De acordo com a autorizatária, o projeto atual tem execução orçada em R$ 50 bilhões e será custeado exclusivamente pela iniciativa privada. Por essa razão, a TAV Brasil afirma estar em busca de parceiros internacionais para o projeto. Ou seja, o modelo atual se alicerça na viabilização de investimentos privados na construção do projeto.

A Medida Provisória n.º 1.065/2021 foi o primeiro passo para a nova estruturação desses novos projetos de infraestrutura. Desde o início da sua vigência, foram recebidos cerca de 80 requerimentos de exploração de ferrovias por operadoras privadas, que já geraram 27 novas outorgas de autorização, totalizando quase 10 mil novos quilômetros de ferrovias, com um investimento aproximado de R$ 133 bilhões.

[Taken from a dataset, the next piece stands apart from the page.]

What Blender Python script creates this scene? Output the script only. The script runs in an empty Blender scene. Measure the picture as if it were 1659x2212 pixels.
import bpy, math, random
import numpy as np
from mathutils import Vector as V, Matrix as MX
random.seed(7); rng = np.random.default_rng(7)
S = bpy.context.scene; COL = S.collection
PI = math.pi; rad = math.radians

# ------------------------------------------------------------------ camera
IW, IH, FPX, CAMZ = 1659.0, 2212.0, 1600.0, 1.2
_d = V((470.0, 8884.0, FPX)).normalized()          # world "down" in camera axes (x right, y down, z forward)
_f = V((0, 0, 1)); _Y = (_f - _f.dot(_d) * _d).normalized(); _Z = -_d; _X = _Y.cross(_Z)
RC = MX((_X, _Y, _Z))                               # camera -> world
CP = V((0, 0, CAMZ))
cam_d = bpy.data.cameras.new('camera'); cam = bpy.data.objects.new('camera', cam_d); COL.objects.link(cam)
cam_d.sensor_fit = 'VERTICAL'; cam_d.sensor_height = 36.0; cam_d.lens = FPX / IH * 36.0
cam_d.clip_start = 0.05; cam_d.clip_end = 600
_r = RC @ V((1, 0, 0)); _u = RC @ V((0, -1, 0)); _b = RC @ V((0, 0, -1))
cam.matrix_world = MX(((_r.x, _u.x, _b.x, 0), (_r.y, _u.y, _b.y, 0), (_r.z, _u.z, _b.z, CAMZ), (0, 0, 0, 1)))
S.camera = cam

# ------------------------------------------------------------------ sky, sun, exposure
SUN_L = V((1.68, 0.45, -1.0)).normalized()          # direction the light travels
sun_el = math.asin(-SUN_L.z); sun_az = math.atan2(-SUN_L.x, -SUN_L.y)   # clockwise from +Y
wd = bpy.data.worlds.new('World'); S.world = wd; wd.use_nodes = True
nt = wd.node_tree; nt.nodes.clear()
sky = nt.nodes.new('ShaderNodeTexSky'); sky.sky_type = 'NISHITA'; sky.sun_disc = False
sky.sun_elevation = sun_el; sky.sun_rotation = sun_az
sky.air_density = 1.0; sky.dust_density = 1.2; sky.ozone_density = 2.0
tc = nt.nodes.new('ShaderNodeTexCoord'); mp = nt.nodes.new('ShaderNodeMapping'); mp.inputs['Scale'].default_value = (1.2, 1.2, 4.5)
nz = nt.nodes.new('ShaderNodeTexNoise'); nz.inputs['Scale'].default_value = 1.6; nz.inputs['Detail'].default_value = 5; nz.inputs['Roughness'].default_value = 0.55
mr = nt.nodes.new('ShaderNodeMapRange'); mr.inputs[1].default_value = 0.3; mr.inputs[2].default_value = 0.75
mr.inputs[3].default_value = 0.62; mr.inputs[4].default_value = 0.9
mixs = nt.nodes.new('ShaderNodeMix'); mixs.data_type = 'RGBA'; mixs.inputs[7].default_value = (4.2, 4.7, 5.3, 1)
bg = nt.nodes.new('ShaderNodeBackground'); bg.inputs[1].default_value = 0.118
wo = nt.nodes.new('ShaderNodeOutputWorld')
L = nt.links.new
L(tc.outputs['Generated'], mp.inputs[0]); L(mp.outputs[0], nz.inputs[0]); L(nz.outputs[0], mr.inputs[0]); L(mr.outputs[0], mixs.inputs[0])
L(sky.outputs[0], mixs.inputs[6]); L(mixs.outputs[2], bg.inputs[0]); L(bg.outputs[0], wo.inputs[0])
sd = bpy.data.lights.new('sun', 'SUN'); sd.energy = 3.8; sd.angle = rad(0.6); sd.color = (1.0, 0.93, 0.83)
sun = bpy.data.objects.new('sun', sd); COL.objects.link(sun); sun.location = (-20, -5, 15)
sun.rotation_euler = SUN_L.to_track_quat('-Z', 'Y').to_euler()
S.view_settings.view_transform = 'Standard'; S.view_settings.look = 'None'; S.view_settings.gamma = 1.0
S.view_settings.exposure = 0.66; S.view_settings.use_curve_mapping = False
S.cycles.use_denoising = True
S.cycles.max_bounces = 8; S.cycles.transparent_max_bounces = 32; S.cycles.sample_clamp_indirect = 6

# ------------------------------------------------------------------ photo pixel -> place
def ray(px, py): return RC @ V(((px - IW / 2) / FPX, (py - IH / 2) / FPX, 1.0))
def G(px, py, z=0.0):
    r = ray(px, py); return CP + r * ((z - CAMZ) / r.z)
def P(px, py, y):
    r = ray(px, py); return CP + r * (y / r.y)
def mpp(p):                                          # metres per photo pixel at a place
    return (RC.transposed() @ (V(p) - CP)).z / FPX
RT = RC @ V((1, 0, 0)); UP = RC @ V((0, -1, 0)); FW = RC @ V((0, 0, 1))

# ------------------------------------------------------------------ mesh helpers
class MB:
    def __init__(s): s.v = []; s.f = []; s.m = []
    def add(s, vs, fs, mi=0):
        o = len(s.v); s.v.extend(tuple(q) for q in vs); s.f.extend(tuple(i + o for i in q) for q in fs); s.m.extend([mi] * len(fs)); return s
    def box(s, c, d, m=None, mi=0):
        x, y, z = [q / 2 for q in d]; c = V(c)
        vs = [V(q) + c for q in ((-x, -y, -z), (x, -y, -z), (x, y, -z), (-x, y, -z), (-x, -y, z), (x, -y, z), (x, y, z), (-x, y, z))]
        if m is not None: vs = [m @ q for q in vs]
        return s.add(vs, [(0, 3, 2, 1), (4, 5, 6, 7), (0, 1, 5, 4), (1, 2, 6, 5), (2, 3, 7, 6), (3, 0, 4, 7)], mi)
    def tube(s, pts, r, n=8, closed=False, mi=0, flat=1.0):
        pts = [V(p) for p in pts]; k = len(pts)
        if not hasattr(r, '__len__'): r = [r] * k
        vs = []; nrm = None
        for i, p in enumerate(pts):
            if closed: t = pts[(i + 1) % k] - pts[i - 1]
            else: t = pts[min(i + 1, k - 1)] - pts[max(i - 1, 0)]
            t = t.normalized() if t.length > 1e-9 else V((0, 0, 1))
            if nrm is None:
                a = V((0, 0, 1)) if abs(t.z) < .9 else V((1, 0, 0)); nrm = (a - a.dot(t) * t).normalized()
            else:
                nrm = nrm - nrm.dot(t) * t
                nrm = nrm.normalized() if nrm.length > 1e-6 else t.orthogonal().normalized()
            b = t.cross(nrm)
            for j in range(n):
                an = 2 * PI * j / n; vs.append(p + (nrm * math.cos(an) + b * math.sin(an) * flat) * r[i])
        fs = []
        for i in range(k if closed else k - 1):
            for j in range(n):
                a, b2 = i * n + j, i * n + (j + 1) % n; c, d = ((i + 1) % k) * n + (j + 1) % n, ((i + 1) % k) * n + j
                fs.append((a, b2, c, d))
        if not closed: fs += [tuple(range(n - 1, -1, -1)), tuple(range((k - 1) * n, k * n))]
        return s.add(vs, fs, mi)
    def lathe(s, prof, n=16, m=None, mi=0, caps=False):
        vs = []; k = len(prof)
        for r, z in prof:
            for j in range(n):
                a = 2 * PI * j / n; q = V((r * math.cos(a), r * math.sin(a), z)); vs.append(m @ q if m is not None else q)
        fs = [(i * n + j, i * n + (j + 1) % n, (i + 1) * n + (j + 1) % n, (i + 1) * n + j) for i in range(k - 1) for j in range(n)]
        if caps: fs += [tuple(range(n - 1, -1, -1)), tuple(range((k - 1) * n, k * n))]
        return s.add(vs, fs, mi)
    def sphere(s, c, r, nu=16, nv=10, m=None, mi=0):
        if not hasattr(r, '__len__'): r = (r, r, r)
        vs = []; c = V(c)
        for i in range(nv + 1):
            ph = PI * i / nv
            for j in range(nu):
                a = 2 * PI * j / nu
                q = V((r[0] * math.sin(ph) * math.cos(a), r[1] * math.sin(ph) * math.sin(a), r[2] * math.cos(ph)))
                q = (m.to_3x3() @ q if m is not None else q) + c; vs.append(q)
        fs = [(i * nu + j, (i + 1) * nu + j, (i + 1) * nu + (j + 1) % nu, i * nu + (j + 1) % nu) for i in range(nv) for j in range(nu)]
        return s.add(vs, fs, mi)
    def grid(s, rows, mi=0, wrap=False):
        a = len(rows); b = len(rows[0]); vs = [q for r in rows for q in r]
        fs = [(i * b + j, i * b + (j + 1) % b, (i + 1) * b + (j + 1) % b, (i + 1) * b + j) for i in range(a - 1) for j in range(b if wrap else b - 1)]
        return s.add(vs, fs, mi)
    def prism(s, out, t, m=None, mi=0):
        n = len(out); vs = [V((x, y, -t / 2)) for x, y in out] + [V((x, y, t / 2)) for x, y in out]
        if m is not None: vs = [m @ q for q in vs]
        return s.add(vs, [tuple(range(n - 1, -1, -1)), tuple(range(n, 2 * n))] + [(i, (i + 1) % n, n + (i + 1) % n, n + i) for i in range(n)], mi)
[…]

No final de 2021, a Medida Provisória foi convertida na Lei n.º 14.273 – denominada Lei de Ferrovias – regulamentada pela Resolução da ANTT n.º 5.987/2022. Denota-se da lei uma tentativa arrojada de se centrar o desenvolvimento da malha ferroviária calcado, sobretudo, no mecanismo de autorização para a exploração por operadoras ferroviárias privadas.

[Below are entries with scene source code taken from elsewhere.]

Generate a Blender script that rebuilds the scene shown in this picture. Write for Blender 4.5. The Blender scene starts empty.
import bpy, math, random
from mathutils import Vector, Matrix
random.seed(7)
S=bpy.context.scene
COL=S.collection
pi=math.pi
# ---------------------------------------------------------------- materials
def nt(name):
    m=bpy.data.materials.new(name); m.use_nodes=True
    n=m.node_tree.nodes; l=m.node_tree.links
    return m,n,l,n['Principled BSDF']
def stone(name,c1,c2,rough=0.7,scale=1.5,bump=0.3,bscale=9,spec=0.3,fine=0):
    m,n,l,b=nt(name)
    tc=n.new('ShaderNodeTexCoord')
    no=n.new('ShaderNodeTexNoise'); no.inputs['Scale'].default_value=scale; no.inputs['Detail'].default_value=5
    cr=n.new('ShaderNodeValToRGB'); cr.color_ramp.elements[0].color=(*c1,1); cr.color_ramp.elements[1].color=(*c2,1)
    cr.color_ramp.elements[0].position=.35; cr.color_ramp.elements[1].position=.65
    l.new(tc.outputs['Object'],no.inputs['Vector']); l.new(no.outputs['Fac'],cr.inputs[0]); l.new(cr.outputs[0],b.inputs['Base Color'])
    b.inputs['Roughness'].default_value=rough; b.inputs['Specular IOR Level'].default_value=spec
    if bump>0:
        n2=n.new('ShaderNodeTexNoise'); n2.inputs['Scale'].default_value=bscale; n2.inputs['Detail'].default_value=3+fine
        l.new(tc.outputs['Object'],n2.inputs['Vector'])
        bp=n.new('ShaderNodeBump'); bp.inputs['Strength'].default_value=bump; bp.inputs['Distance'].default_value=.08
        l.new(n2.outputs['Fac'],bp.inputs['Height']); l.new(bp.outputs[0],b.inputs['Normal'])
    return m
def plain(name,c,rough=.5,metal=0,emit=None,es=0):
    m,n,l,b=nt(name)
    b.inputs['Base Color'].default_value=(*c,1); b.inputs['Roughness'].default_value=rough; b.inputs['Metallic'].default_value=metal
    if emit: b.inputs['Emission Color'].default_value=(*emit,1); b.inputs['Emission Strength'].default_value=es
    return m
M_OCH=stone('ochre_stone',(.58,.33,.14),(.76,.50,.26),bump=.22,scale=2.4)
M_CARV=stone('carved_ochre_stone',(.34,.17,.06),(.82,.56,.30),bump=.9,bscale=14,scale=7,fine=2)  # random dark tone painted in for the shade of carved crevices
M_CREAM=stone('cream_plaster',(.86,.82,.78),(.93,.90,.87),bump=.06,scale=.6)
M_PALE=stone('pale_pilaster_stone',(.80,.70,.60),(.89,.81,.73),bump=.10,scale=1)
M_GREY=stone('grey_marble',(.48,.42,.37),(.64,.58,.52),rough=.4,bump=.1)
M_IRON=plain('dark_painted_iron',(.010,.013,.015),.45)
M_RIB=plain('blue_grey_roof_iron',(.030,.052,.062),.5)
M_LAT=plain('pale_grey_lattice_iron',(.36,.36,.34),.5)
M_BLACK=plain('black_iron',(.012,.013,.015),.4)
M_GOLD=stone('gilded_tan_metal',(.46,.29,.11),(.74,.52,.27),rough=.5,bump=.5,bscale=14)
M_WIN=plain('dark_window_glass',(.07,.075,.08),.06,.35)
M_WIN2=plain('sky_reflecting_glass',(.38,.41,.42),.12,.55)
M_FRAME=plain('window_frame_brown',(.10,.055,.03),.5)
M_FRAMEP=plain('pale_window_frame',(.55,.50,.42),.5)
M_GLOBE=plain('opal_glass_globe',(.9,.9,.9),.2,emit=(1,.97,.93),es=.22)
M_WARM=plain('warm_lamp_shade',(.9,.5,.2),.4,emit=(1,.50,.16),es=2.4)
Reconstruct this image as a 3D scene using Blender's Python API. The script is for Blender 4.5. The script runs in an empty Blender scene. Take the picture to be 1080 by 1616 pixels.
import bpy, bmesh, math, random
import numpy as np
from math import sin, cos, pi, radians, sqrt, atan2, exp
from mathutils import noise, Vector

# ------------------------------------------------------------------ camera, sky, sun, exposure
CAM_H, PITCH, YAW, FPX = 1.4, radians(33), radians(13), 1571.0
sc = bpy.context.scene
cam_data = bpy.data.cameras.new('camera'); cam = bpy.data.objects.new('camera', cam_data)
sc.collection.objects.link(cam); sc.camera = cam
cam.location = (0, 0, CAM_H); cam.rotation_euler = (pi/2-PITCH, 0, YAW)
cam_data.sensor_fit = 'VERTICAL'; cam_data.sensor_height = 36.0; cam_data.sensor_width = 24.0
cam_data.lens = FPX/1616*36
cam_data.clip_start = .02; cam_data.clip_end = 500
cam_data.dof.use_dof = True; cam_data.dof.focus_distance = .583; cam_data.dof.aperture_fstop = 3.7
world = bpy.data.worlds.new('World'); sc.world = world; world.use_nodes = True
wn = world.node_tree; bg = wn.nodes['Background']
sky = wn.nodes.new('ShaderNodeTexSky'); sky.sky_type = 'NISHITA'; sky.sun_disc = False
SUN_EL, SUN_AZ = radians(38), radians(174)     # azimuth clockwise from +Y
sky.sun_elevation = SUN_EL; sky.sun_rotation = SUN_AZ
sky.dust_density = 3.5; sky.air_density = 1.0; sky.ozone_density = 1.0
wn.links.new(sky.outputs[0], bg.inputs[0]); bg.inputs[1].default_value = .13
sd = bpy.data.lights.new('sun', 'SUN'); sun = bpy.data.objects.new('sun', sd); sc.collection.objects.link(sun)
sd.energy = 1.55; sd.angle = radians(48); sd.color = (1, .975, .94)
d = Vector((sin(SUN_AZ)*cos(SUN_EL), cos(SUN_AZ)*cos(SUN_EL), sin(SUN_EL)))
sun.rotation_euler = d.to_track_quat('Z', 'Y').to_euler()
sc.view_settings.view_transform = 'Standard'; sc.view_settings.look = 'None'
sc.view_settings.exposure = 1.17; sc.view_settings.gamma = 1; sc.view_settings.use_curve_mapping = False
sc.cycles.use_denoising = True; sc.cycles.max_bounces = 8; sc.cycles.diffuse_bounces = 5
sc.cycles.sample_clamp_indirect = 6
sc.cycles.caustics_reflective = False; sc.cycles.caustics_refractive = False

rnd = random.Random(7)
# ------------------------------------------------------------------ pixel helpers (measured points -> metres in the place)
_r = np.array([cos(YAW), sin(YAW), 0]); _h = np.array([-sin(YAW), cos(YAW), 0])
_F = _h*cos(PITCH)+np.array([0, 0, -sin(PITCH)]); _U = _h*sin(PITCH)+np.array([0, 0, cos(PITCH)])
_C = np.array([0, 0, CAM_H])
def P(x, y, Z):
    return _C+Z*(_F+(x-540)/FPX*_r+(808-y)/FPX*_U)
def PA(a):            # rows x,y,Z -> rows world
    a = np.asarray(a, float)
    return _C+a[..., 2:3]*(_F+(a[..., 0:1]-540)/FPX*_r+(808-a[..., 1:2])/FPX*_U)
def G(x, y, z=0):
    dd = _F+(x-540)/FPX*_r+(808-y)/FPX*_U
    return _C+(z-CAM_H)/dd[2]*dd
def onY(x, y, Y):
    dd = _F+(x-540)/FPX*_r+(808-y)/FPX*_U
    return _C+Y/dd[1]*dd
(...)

Por meio desse regime, responsável pelo ressurgimento do TAV entre SP e RJ, cada empresa envidará esforços para tirar o projeto do papel, assumindo todos os riscos do negócio. Assim, todas as etapas do empreendimento –– desde a obtenção dos licenciamentos, o desenvolvimento dos projetos de engenharia e de viabilidade socioeconômica e ambiental, a formalização dos pedidos de desapropriação por meio de Declaração de Utilidade Pública, a busca de financiamento e a definição das fases da obra –– são exemplos de atribuições exclusivas da autorizatária. 

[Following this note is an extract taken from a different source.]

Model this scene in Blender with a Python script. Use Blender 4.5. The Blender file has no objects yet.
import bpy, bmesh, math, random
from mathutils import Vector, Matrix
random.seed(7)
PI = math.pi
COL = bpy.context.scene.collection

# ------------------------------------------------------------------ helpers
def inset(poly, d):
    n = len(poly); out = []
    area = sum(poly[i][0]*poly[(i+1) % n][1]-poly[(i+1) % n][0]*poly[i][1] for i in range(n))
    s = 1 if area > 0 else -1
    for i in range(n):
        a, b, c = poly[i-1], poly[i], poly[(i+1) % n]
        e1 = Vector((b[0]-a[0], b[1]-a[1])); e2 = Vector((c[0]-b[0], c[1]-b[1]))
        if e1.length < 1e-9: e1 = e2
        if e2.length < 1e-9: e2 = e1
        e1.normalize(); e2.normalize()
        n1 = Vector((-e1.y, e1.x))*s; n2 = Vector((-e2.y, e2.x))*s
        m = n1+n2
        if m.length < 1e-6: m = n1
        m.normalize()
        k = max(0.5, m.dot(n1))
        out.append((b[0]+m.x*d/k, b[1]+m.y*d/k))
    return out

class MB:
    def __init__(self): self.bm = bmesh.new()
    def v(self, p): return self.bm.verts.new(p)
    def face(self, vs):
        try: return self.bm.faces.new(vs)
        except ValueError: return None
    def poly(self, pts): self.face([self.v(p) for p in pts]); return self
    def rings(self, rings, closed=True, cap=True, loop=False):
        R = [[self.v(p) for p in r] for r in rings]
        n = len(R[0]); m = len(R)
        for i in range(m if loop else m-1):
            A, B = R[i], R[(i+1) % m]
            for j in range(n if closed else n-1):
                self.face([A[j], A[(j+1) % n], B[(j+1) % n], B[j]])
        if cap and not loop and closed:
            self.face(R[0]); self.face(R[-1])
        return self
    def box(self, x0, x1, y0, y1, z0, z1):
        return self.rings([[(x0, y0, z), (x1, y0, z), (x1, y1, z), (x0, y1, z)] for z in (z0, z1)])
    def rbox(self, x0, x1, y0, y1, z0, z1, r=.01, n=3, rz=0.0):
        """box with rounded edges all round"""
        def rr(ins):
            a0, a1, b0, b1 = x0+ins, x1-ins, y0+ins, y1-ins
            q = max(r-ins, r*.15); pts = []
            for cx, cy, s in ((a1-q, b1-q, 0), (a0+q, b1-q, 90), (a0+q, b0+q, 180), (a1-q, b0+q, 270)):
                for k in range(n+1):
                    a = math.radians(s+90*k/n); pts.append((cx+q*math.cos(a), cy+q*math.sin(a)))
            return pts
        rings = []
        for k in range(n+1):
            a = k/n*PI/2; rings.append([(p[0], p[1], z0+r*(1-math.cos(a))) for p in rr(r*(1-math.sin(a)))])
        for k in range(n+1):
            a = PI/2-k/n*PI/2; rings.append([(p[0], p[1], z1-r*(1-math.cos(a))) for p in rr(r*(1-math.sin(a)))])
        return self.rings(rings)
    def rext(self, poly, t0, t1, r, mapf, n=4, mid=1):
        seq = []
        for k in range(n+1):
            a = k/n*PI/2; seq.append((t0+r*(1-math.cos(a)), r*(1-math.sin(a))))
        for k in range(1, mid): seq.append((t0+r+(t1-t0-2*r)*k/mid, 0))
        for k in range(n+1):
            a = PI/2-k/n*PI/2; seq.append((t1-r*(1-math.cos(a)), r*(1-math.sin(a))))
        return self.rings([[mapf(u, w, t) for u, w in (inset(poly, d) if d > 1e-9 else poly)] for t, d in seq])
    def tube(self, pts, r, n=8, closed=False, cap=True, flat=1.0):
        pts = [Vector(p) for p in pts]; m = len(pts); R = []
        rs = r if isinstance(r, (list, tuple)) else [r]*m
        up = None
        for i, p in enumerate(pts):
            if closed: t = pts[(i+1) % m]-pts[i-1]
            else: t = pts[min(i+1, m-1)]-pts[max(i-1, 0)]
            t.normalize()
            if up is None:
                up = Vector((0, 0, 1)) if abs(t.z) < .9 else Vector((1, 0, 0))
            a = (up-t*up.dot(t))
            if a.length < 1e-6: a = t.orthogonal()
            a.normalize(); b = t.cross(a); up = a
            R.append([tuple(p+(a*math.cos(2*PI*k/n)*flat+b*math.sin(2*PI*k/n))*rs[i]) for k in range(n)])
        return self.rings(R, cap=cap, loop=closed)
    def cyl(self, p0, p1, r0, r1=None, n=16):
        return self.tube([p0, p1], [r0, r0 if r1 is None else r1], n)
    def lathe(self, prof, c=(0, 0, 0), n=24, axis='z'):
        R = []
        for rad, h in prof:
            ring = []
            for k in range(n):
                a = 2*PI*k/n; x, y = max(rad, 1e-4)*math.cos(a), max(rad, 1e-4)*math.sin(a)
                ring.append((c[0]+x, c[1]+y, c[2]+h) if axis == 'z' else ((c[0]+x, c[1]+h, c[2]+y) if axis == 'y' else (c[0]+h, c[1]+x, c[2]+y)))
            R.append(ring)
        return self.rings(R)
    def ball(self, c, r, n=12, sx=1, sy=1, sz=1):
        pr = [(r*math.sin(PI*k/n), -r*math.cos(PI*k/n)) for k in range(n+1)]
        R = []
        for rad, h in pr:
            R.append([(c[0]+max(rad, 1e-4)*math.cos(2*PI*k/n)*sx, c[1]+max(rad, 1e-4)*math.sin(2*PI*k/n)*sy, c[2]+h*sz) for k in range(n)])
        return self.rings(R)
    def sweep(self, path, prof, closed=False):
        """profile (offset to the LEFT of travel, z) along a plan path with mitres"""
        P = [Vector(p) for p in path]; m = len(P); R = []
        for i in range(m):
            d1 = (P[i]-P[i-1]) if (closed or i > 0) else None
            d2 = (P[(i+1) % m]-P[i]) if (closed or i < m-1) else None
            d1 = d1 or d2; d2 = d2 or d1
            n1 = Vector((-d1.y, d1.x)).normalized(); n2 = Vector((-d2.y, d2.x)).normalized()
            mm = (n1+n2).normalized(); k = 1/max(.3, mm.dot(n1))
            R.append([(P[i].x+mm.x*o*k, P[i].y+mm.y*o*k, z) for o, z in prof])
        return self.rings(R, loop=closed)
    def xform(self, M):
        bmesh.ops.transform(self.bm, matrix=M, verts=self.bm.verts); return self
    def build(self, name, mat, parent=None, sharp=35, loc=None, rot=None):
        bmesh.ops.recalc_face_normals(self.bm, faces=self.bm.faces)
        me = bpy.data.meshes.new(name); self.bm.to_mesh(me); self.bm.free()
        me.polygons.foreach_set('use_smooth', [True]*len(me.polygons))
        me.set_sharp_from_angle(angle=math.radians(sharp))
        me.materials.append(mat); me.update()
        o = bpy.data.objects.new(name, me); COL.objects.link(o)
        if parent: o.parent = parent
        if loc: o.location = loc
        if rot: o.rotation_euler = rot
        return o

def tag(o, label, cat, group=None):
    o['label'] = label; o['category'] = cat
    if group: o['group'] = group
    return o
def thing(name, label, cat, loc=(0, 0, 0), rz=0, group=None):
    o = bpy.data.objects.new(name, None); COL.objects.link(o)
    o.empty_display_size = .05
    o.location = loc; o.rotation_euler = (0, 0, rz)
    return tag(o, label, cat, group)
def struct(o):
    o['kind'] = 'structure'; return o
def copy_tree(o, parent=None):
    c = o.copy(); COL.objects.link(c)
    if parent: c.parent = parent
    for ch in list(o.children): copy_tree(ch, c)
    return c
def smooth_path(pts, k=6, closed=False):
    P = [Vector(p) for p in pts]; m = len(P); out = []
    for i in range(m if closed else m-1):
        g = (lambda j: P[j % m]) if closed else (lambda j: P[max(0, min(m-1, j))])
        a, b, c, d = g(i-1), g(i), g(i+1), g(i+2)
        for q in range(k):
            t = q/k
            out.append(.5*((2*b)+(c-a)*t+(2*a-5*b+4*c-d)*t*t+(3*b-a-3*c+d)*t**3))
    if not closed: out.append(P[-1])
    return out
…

Os projetos autorizados de exploração de ramais ferroviários ligando polos logísticos e portos já estão sendo muito bem avaliados pelos financiadores. Por sua vez, os chamados trens de mobilidade, como o TAV, ainda precisam se provar economicamente viáveis e são vistos ainda com desconfiança pelo mercado. A competividade da opção ferroviária diante da ponte aérea já consolidada entre Aeroporto de Congonhas – Aeroporto Santos Drummond é um dos desafios do TAV, que deve contemplar custo e logística, sob pena de ser preterido pelos usuários.

Todavia, pontos positivos fazem com que o projeto possa ganhar fôlego, como a potencial redução de emissão de CO2 por passageiro verificada em empreendimentos ferroviários de curtos e médios trajetos, como apontou pesquisa realizada na França pela UFC-Que Choisir, o que se alinha aos objetivos de desenvolvimento sustentável ratificados pelo Brasil.

Sobre o TAV, infelizmente, ainda não é despropositada a paródia da música popular:

De novo o trem-bala, parceiro.

E o brasileiro será passageiro?

Ou o projeto já está prestes a partir?